The problem: Restate the listing that follows word for word, without its pictures.

Dataset excerpt:
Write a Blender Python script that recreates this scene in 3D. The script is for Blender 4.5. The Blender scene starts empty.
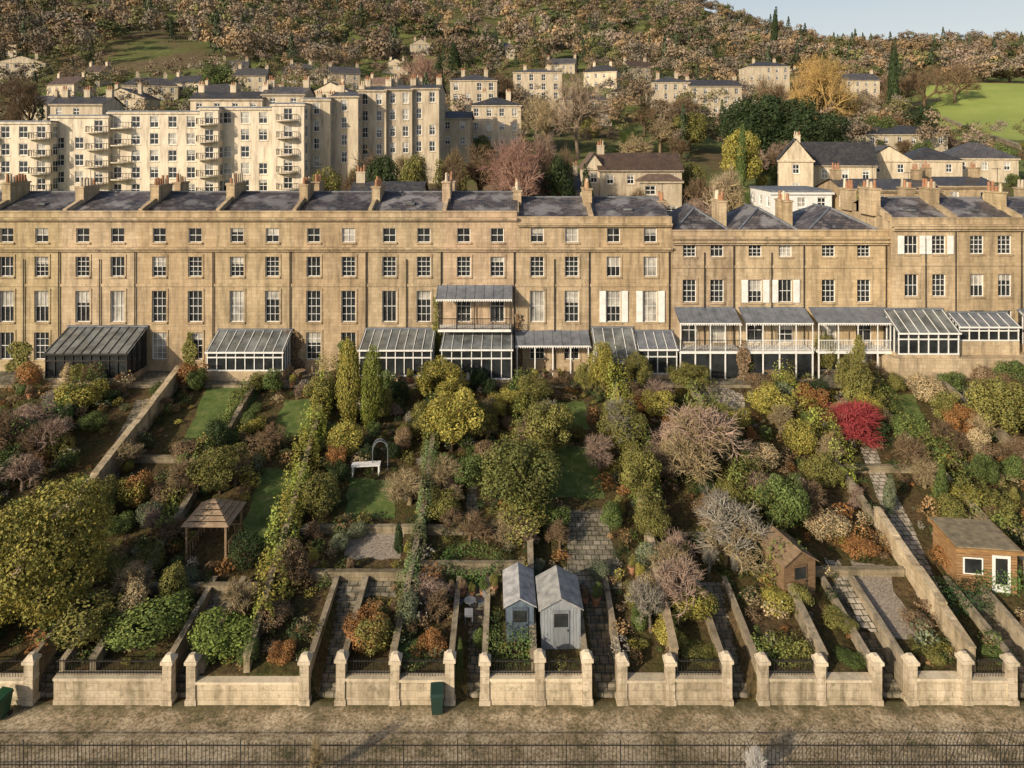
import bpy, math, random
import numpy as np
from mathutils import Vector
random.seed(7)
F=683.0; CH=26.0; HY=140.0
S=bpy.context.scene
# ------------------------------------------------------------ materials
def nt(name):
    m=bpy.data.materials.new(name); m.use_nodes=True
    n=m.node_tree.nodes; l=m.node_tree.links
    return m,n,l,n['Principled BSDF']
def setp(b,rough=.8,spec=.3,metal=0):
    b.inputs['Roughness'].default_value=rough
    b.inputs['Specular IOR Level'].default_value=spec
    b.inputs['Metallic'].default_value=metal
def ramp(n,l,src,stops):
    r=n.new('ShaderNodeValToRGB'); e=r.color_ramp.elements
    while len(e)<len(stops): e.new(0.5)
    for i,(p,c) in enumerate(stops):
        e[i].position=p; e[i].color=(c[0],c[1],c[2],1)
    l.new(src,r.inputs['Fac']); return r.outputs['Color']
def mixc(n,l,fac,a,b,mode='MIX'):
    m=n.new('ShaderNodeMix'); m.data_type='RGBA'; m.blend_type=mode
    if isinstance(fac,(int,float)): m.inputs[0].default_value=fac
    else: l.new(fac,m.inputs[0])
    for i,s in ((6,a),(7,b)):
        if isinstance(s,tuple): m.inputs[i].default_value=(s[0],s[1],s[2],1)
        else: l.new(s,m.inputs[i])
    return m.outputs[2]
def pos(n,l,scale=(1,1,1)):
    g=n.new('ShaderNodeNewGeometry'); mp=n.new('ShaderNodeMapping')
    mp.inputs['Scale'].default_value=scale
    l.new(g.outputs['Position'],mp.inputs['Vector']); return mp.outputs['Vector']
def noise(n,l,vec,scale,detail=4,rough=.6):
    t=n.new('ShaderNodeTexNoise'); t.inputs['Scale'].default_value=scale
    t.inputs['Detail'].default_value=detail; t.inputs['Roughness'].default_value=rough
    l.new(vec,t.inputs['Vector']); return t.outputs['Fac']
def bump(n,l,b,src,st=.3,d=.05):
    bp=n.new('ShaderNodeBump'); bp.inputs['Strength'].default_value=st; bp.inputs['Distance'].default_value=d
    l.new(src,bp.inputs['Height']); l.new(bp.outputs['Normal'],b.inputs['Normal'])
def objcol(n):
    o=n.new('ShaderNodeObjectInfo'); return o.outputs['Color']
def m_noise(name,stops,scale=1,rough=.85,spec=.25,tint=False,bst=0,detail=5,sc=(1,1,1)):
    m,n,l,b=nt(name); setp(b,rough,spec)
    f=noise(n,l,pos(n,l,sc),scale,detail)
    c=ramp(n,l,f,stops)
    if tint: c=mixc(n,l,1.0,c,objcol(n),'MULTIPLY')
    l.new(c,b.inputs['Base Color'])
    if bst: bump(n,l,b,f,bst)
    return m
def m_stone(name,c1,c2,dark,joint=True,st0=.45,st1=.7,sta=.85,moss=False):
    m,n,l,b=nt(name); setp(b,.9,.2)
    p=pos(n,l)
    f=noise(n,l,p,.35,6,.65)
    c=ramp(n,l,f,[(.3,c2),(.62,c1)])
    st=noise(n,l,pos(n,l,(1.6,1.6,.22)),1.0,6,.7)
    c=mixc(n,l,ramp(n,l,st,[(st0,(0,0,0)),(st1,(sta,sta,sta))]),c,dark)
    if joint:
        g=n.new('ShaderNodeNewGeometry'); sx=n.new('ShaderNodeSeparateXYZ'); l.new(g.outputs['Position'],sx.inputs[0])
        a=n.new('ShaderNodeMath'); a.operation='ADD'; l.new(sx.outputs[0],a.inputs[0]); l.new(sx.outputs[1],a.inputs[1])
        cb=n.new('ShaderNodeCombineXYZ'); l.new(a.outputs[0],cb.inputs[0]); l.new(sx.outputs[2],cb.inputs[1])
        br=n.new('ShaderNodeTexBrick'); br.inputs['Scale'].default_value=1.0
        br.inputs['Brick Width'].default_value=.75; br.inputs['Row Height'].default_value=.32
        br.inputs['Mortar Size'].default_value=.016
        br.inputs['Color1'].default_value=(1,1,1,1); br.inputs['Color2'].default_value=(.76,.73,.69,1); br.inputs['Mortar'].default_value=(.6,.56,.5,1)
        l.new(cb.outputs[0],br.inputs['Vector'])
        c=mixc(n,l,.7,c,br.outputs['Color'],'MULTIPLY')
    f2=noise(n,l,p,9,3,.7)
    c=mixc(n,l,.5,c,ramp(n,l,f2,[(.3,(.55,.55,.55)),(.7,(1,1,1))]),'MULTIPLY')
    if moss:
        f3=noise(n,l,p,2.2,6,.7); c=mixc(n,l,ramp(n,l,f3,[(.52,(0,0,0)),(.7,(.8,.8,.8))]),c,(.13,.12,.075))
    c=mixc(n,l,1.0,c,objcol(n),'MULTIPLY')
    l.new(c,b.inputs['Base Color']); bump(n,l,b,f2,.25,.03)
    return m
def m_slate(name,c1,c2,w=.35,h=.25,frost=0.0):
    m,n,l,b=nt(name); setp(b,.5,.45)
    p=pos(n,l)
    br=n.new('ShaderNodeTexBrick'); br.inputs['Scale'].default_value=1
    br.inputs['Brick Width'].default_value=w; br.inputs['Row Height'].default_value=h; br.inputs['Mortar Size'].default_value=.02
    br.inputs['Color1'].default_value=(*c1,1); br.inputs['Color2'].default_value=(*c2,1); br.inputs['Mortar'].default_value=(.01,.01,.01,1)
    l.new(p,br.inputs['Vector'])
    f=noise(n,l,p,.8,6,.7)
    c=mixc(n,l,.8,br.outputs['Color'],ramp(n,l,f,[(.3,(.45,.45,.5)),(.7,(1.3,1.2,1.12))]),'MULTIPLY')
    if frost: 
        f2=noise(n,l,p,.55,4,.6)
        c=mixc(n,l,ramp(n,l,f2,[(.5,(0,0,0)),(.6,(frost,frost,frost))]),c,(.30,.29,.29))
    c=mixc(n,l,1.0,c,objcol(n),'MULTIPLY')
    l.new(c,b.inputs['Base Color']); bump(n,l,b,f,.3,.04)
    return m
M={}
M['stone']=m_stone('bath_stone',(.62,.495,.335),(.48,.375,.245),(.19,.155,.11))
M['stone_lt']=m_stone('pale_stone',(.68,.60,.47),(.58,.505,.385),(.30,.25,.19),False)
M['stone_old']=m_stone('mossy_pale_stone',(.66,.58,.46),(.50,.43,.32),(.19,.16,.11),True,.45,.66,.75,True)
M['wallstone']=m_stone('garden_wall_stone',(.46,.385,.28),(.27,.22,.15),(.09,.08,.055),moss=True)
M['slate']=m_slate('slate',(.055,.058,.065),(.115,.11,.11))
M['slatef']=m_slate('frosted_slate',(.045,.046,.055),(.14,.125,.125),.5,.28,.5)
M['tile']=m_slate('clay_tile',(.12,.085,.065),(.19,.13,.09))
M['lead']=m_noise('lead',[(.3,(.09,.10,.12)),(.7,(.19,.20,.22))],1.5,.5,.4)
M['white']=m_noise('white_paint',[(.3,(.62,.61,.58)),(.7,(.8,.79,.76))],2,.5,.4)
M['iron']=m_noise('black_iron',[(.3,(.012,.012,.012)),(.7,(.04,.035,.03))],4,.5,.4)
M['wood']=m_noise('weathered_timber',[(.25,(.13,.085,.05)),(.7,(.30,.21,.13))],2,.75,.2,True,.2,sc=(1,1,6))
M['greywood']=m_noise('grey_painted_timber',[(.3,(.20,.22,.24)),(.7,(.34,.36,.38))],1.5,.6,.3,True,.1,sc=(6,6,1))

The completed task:
Write a Blender Python script that recreates this scene in 3D. The script is for Blender 4.5. The Blender scene starts empty.
import bpy, math, random
import numpy as np
from mathutils import Vector
random.seed(7)
F=683.0; CH=26.0; HY=140.0
S=bpy.context.scene
# ------------------------------------------------------------ materials
def nt(name):
    m=bpy.data.materials.new(name); m.use_nodes=True
    n=m.node_tree.nodes; l=m.node_tree.links
    return m,n,l,n['Principled BSDF']
def setp(b,rough=.8,spec=.3,metal=0):
    b.inputs['Roughness'].default_value=rough
    b.inputs['Specular IOR Level'].default_value=spec
    b.inputs['Metallic'].default_value=metal
def ramp(n,l,src,stops):
    r=n.new('ShaderNodeValToRGB'); e=r.color_ramp.elements
    while len(e)<len(stops): e.new(0.5)
    for i,(p,c) in enumerate(stops):
        e[i].position=p; e[i].color=(c[0],c[1],c[2],1)
    l.new(src,r.inputs['Fac']); return r.outputs['Color']
def mixc(n,l,fac,a,b,mode='MIX'):
    m=n.new('ShaderNodeMix'); m.data_type='RGBA'; m.blend_type=mode
    if isinstance(fac,(int,float)): m.inputs[0].default_value=fac
    else: l.new(fac,m.inputs[0])
    for i,s in ((6,a),(7,b)):
        if isinstance(s,tuple): m.inputs[i].default_value=(s[0],s[1],s[2],1)
        else: l.new(s,m.inputs[i])
    return m.outputs[2]
def pos(n,l,scale=(1,1,1)):
    g=n.new('ShaderNodeNewGeometry'); mp=n.new('ShaderNodeMapping')
    mp.inputs['Scale'].default_value=scale
    l.new(g.outputs['Position'],mp.inputs['Vector']); return mp.outputs['Vector']
def noise(n,l,vec,scale,detail=4,rough=.6):
    t=n.new('ShaderNodeTexNoise'); t.inputs['Scale'].default_value=scale
    t.inputs['Detail'].default_value=detail; t.inputs['Roughness'].default_value=rough
    l.new(vec,t.inputs['Vector']); return t.outputs['Fac']
def bump(n,l,b,src,st=.3,d=.05):
    bp=n.new('ShaderNodeBump'); bp.inputs['Strength'].default_value=st; bp.inputs['Distance'].default_value=d
    l.new(src,bp.inputs['Height']); l.new(bp.outputs['Normal'],b.inputs['Normal'])
def objcol(n):
    o=n.new('ShaderNodeObjectInfo'); return o.outputs['Color']
def m_noise(name,stops,scale=1,rough=.85,spec=.25,tint=False,bst=0,detail=5,sc=(1,1,1)):
    m,n,l,b=nt(name); setp(b,rough,spec)
    f=noise(n,l,pos(n,l,sc),scale,detail)
    c=ramp(n,l,f,stops)
    if tint: c=mixc(n,l,1.0,c,objcol(n),'MULTIPLY')
    l.new(c,b.inputs['Base Color'])
    if bst: bump(n,l,b,f,bst)
    return m
def m_stone(name,c1,c2,dark,joint=True,st0=.45,st1=.7,sta=.85,moss=False):
    m,n,l,b=nt(name); setp(b,.9,.2)
    p=pos(n,l)
    f=noise(n,l,p,.35,6,.65)
    c=ramp(n,l,f,[(.3,c2),(.62,c1)])
    st=noise(n,l,pos(n,l,(1.6,1.6,.22)),1.0,6,.7)
    c=mixc(n,l,ramp(n,l,st,[(st0,(0,0,0)),(st1,(sta,sta,sta))]),c,dark)
    if joint:
        g=n.new('ShaderNodeNewGeometry'); sx=n.new('ShaderNodeSeparateXYZ'); l.new(g.outputs['Position'],sx.inputs[0])
        a=n.new('ShaderNodeMath'); a.operation='ADD'; l.new(sx.outputs[0],a.inputs[0]); l.new(sx.outputs[1],a.inputs[1])
        cb=n.new('ShaderNodeCombineXYZ'); l.new(a.outputs[0],cb.inputs[0]); l.new(sx.outputs[2],cb.inputs[1])
        br=n.new('ShaderNodeTexBrick'); br.inputs['Scale'].default_value=1.0
        br.inputs['Brick Width'].default_value=.75; br.inputs['Row Height'].default_value=.32
        br.inputs['Mortar Size'].default_value=.016
        br.inputs['Color1'].default_value=(1,1,1,1); br.inputs['Color2'].default_value=(.76,.73,.69,1); br.inputs['Mortar'].default_value=(.6,.56,.5,1)
        l.new(cb.outputs[0],br.inputs['Vector'])
        c=mixc(n,l,.7,c,br.outputs['Color'],'MULTIPLY')
    f2=noise(n,l,p,9,3,.7)
    c=mixc(n,l,.5,c,ramp(n,l,f2,[(.3,(.55,.55,.55)),(.7,(1,1,1))]),'MULTIPLY')
    if moss:
        f3=noise(n,l,p,2.2,6,.7); c=mixc(n,l,ramp(n,l,f3,[(.52,(0,0,0)),(.7,(.8,.8,.8))]),c,(.13,.12,.075))
    c=mixc(n,l,1.0,c,objcol(n),'MULTIPLY')
    l.new(c,b.inputs['Base Color']); bump(n,l,b,f2,.25,.03)
    return m
def m_slate(name,c1,c2,w=.35,h=.25,frost=0.0):
    m,n,l,b=nt(name); setp(b,.5,.45)
    p=pos(n,l)
    br=n.new('ShaderNodeTexBrick'); br.inputs['Scale'].default_value=1
    br.inputs['Brick Width'].default_value=w; br.inputs['Row Height'].default_value=h; br.inputs['Mortar Size'].default_value=.02
    br.inputs['Color1'].default_value=(*c1,1); br.inputs['Color2'].default_value=(*c2,1); br.inputs['Mortar'].default_value=(.01,.01,.01,1)
    l.new(p,br.inputs['Vector'])
    f=noise(n,l,p,.8,6,.7)
    c=mixc(n,l,.8,br.outputs['Color'],ramp(n,l,f,[(.3,(.45,.45,.5)),(.7,(1.3,1.2,1.12))]),'MULTIPLY')
    if frost: 
        f2=noise(n,l,p,.55,4,.6)
        c=mixc(n,l,ramp(n,l,f2,[(.5,(0,0,0)),(.6,(frost,frost,frost))]),c,(.30,.29,.29))
    c=mixc(n,l,1.0,c,objcol(n),'MULTIPLY')
    l.new(c,b.inputs['Base Color']); bump(n,l,b,f,.3,.04)
    return m
M={}
M['stone']=m_stone('bath_stone',(.62,.495,.335),(.48,.375,.245),(.19,.155,.11))
M['stone_lt']=m_stone('pale_stone',(.68,.60,.47),(.58,.505,.385),(.30,.25,.19),False)
M['stone_old']=m_stone('mossy_pale_stone',(.66,.58,.46),(.50,.43,.32),(.19,.16,.11),True,.45,.66,.75,True)
M['wallstone']=m_stone('garden_wall_stone',(.46,.385,.28),(.27,.22,.15),(.09,.08,.055),moss=True)
M['slate']=m_slate('slate',(.055,.058,.065),(.115,.11,.11))
M['slatef']=m_slate('frosted_slate',(.045,.046,.055),(.14,.125,.125),.5,.28,.5)
M['tile']=m_slate('clay_tile',(.12,.085,.065),(.19,.13,.09))
M['lead']=m_noise('lead',[(.3,(.09,.10,.12)),(.7,(.19,.20,.22))],1.5,.5,.4)
M['white']=m_noise('white_paint',[(.3,(.62,.61,.58)),(.7,(.8,.79,.76))],2,.5,.4)
M['iron']=m_noise('black_iron',[(.3,(.012,.012,.012)),(.7,(.04,.035,.03))],4,.5,.4)
M['wood']=m_noise('weathered_timber',[(.25,(.13,.085,.05)),(.7,(.30,.21,.13))],2,.75,.2,True,.2,sc=(1,1,6))
M['greywood']=m_noise('grey_painted_timber',[(.3,(.20,.22,.24)),(.7,(.34,.36,.38))],1.5,.6,.3,True,.1,sc=(6,6,1))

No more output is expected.